* **Supplied material**
____________
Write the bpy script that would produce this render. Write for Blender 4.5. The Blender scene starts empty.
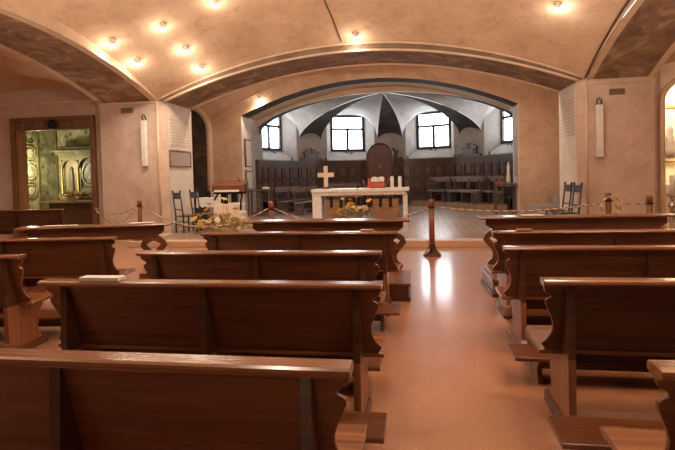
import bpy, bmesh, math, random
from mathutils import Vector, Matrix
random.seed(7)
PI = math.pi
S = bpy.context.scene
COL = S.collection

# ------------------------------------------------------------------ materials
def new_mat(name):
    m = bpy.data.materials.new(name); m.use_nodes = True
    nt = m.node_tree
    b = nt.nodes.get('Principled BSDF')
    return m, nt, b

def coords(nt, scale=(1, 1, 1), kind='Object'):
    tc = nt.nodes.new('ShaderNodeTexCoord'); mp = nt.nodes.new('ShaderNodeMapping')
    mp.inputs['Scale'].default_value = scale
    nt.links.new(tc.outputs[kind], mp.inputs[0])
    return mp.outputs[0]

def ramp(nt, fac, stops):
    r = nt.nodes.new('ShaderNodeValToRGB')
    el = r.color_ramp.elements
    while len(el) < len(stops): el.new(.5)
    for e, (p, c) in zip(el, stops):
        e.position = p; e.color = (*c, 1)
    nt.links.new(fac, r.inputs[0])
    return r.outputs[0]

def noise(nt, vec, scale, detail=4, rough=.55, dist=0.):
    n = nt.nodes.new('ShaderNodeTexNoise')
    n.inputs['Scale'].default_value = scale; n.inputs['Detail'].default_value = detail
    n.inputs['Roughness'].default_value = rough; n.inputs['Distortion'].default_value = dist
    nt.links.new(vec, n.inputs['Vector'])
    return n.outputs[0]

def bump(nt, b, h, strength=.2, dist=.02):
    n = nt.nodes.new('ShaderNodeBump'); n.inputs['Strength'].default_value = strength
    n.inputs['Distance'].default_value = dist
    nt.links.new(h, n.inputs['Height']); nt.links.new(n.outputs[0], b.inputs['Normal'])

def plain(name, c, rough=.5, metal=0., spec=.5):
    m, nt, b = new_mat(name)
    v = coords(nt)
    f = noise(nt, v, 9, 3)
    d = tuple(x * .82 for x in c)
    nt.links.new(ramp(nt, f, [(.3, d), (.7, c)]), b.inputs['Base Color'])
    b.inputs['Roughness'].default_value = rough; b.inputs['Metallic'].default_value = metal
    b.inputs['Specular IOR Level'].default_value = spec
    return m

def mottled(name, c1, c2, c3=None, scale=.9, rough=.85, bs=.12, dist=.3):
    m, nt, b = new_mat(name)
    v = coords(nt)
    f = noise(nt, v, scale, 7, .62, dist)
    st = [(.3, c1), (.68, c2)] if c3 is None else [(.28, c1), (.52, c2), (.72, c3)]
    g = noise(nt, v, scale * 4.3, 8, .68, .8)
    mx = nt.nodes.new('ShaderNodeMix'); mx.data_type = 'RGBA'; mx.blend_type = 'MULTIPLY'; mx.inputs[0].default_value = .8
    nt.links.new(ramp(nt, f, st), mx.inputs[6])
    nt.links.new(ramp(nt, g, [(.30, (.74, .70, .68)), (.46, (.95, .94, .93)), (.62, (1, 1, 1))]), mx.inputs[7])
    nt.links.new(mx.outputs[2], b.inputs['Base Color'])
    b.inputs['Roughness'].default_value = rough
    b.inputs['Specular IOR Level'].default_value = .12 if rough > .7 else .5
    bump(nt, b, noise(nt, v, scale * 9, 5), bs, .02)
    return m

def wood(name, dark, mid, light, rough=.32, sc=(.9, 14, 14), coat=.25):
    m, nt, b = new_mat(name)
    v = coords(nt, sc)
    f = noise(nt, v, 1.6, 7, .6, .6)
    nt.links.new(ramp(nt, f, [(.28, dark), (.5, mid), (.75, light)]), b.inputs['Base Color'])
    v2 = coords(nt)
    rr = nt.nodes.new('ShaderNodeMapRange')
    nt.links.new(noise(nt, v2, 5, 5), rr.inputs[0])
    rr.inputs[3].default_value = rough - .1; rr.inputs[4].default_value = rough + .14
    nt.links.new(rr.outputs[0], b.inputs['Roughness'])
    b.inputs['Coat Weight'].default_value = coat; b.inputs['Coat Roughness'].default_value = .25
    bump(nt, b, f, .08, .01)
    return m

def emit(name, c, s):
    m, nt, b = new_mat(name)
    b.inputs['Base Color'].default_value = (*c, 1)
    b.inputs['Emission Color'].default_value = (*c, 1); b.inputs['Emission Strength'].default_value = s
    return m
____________
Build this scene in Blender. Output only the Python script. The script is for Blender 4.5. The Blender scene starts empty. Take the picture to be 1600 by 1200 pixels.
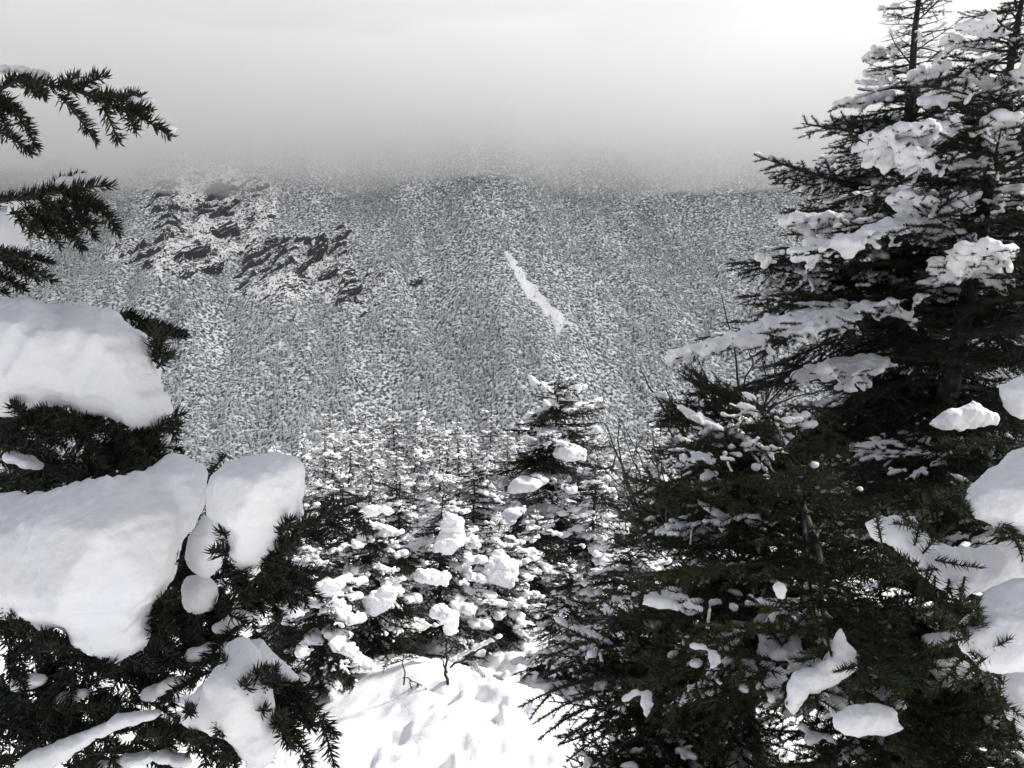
____________
* **Given request**
Copy the part that starts at the line with "Write the bpy" and finishes at the line with "return m, nt, b", both included, and nothing more. Pictures are left out.

* **Written solution**
Write the bpy script that would produce this render. Write for Blender 4.5. The Blender scene starts empty.
import bpy, bmesh, math, random
from mathutils import Vector, Matrix
random.seed(7)
PI = math.pi
S = bpy.context.scene
COL = S.collection

# ------------------------------------------------------------------ materials
def new_mat(name):
    m = bpy.data.materials.new(name); m.use_nodes = True
    nt = m.node_tree
    b = nt.nodes.get('Principled BSDF')
    return m, nt, b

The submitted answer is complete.